Domain is the only thing it care, you have to prove that domain is yours.
https://github.com/acmesh-official/acme.sh
You can use any information in the details.
you can use acme.sh
As long as you have control of the domain name
In the old days when a cert as well as the entity information with it had some kind of meaning you would have put in the info of the entity who owned the domain - not the server or VPS, not the router nor the toaster but the domain.
Nowadays since LE offers certs for free and basically no significant validation at all, other than someone requesting a cert having some kind of control over the domain name or the server it's hosted on -plus- when "encrypt everything! Always!" has become a religion, the real value of most certs for private entities is to avoid the browsers complaining about some domain, oh gawd, not being served over https.
So feel free to enter "42" as the owner and some imaginary address on the planet Mars.
I would suggest something like traefik or caddy. Nowadays I don't hate TLS anymore.
Oh, btw ...
Notes (by myself):
To check the chain is recommended
To use the most current TLS version - which is 1.3 - is recommended
My personal advice: stay away from TLS 1.3 and try better ssl/tls library alternatives to openssl.
Reason: Yet another TLS clusterf_ck is not unexpected. "sakkurity ekspurts" who seriously think that making the protocol faster by cutting down RTT while/by considerably increasing complexity is the priority instead of creating an actually more secure TLS version, are not security experts but morons.
Reason 2/proof: I quote "It was found using the new static analysis pass being implemented in GCC, -fanalyzer".

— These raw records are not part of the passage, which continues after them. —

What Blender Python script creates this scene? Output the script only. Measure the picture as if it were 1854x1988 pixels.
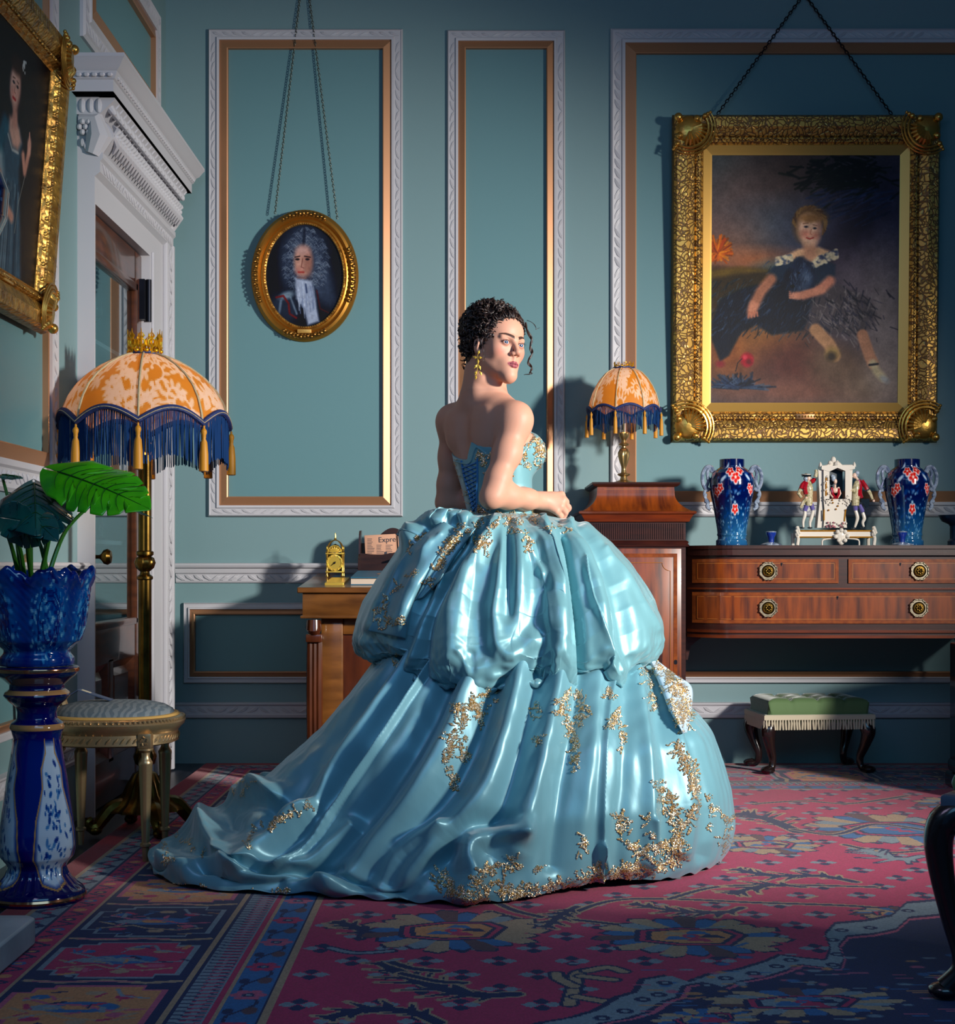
import bpy, bmesh, math, random
import numpy as np
from mathutils import Vector, Matrix, noise as mnoise
from mathutils.bvhtree import BVHTree
random.seed(7); np.random.seed(7)
PI = math.pi
S = bpy.context.scene
C = S.collection
for o in list(bpy.data.objects): bpy.data.objects.remove(o)

# ------------------------------------------------------------------ camera, world, lights, exposure
F, CX, HY, CAMZ = 2976.0, 927.0, 1097.0, 0.92      # focal length and principal point in photo pixels, lens height
cam = bpy.data.cameras.new('camera'); camo = bpy.data.objects.new('camera', cam); C.objects.link(camo)
cam.sensor_fit = 'VERTICAL'; cam.sensor_height = 36; cam.lens = 36 * F / 1988
cam.shift_y = (HY - 994) / 1988
cam.clip_start = 0.05; cam.clip_end = 60
camo.location = (0, 0, CAMZ); camo.rotation_euler = (PI / 2, 0, 0)
S.camera = camo
S.view_settings.view_transform = 'Standard'; S.view_settings.look = 'None'
S.view_settings.gamma = 1; S.view_settings.use_curve_mapping = False
S.view_settings.exposure = 0.0
w = bpy.data.worlds.new('dusk'); S.world = w; w.use_nodes = True
w.node_tree.nodes['Background'].inputs[0].default_value = (0.012, 0.105, 0.26, 1)
w.node_tree.nodes['Background'].inputs[1].default_value = 0.42

def lamp(name, kind, loc, energy, color, target=None, **kw):
    d = bpy.data.lights.new(name, kind); d.energy = energy; d.color = color
    for k, v in kw.items(): setattr(d, k, v)
    o = bpy.data.objects.new(name, d); C.objects.link(o); o.location = loc
    if target: o.rotation_euler = (Vector(target) - Vector(loc)).to_track_quat('-Z', 'Y').to_euler()
    return o
lamp('key_softbox', 'SPOT', (4.1, 2.1, 2.25), 2400, (1.0, 0.95, 0.88), (0.55, 5.6, 1.22),
     spot_size=math.radians(52), spot_blend=1.0, shadow_soft_size=0.22)
lamp('blue_fill', 'AREA', (0.6, 0.6, 3.0), 34, (0.25, 0.62, 1.0), (0.0, 5.6, 0.6), shape='RECTANGLE', size=3.0, size_y=1.6)  # added blue area lamp for ambient light, no window stands here
lamp('side_fill', 'AREA', (-0.9, 2.2, 2.8), 7, (0.75, 0.62, 1.0), (0.0, 4.9, 1.2), shape='RECTANGLE', size=0.8, size_y=0.8)

# ------------------------------------------------------------------ helpers
def srgb(r, g, b, a=1.0):
    f = lambda c: (c / 255) / 12.92 if c / 255 <= 0.04045 else ((c / 255 + 0.055) / 1.055) ** 2.4
    return (f(r), f(g), f(b), a)
def W(x, y, Y):                       # a point of the photo at depth Y
    return Vector(((x - CX) * Y / F, Y, CAMZ - (y - HY) * Y / F))
def FL(x, y):                         # a floor point of the photo
    Y = CAMZ * F / (y - HY); return ((x - CX) * Y / F, Y)

def setp(o, label=None, cat=None, group=None, kind=None):
    if label: o['label'] = label
    if cat: o['category'] = cat
    if group: o['group'] = group
    if kind: o['kind'] = kind
    return o
def thing(name, label, cat, loc=(0, 0, 0), rz=0, group=None):
    o = bpy.data.objects.new(name, None); C.objects.link(o); o.empty_display_size = 0.1
    o.location = loc; o.rotation_euler = (0, 0, rz)
    return setp(o, label, cat, group)

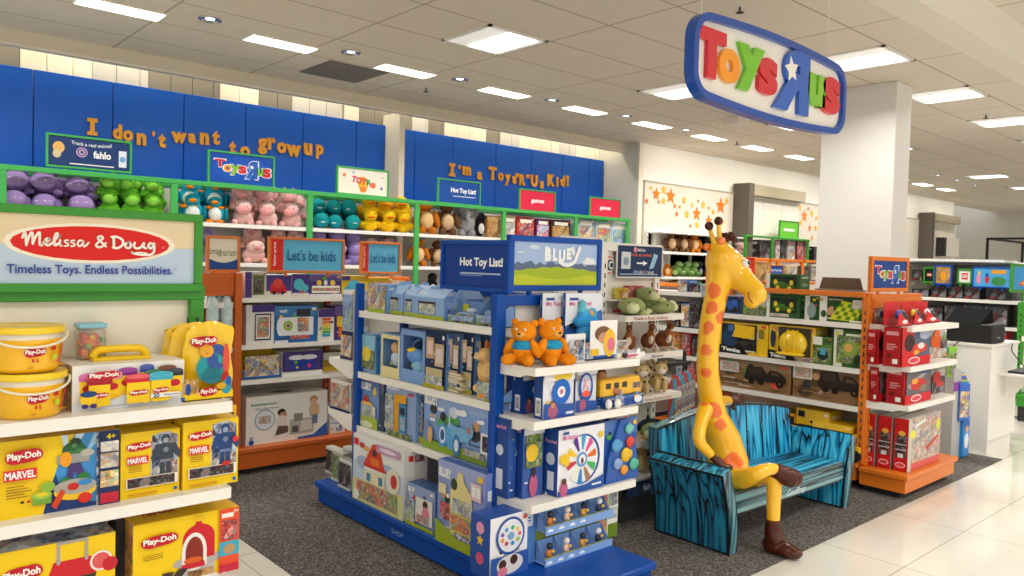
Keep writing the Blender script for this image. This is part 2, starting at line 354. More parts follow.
aisle_ceil_mat = grid_mat('acoustic_tile_aisle', 'dad2c4', 'a39a8b', 1.935, 1.255, .3, .628, .022, .9, 160, var=.05)
tile_mat = grid_mat('polished_floor_tile', 'ebe6da', 'b0a999', 4.372, .914, 1.652, .46, .006, .13, 40, coat=.35, var=.05, vs=1.6, offset_rows=0.0)
carpet = bpy.data.materials.new('carpet_pile'); carpet.use_nodes = True
def carpet_nodes():
    nt = carpet.node_tree; L = nt.links; b = nt.nodes['Principled BSDF']; b.inputs['Roughness'].default_value = 1; b.inputs['Specular IOR Level'].default_value = .05
    tc = nt.nodes.new('ShaderNodeTexCoord'); n = nt.nodes.new('ShaderNodeTexNoise'); n.inputs['Scale'].default_value = 95; n.inputs['Detail'].default_value = 6; n.inputs['Roughness'].default_value = .75
    L.new(tc.outputs['Object'], n.inputs['Vector']); r = nt.nodes.new('ShaderNodeValToRGB')
    e = r.color_ramp.elements; e[0].position = .36; e[0].color = (*lin('34312f'), 1); e[1].position = .66; e[1].color = (*lin('b0a8a2'), 1)
    q = e.new(.5); q.color = (*lin('67625e'), 1)
    L.new(n.outputs['Fac'], r.inputs['Fac']); L.new(r.outputs['Color'], b.inputs['Base Color'])
    bp = nt.nodes.new('ShaderNodeBump'); bp.inputs['Strength'].default_value = .8; bp.inputs['Distance'].default_value = .01; L.new(n.outputs['Fac'], bp.inputs['Height']); L.new(bp.outputs['Normal'], b.inputs['Normal'])
carpet_nodes()
cream = mat('ece4d2', .75); cream2 = mat('ddd3be', .8); white = mat('f1eee6', .6); offw = mat('e6e0d2', .7); greyw = mat('d5d2c8', .75)
fl = MB(); fl.box(-8, -8, -.1, 30, 12, 0, tile_mat); struct('floor', fl)
cp = MB(); cp.box(1.75, 2.115, 0, 7.62, 7.4, .006, carpet); cp.box(7.62, 2.9, 0, 21, 7.3, .006, carpet)
cp.box(8.6, -3, 0, 21, 1.2, .006, carpet)
struct('carpet_floor', cp)
# ceiling over the shop, left out where the fixtures sit
XR = 8.97
lights2 = [(3.80, 4.595), (6.31, 4.595), (6.31, 2.71), (8.19, 2.71), (10.07, 2.71), (11.96, 2.71), (8.82, 4.595), (11.33, 4.595), (13.84, 2.71), (15.7, 4.595), (16.4, 2.71), (19.5, 2.71), (22.0, 2.71), (24.4, 2.71), (18.2, 4.595), (21.3, 4.595)]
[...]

That GCC "analyzer" is not a real static analyser, far from it. The GCC in charge guy himself spelled it out honestly and clearly; it's a start, a first attempt at implementing some limited static analysis into GCC. Real professionals at the very least use the built-in CLANG static analysis capabilities which are far more extensive than what GCC currently offers. For something of the importance and sensitivity of openssl real professionals actually use a real (standalone) static analyser.
But hey TLS 1.3 is faster than 1.2 and LE throws free certs at everyone, so let's sing the holy sakkurity credo altogether "Encrypt everything! Always!" lalala
Acme.sh is good!
What is your opinion of libressl?
Double-sided. Pro: The OpenBSD people did it. Anti: Some OSs & distros tried it but went back to OpenSSL plus (and more important IMO) it's largely but a somewhat cleaned up version of OpenSSL.
Iff one absolutely has to use SSL/TLS I'd look at mbedSSL.
The good news: there are now a few projects working on new (fresh slate) SSL/TLS implementations with security in mind. But I see two (major + smaller ones) problems with those, (a) they progress very slowly, and (b) SSL/TLS has serious flaws so either those projects aim for conformity which means they implement problems too or they basically redesign parts of TLS and lose compatibility. Plus afaik those projects will be behind in versions (e.g. currently aiming for TLS 1.2). Oh an they are implemented in not exactly wide spread languages like e.g. f-star.
You can use sslforfree.com or certbot if you have root access on the host. you won't need anything except the domain.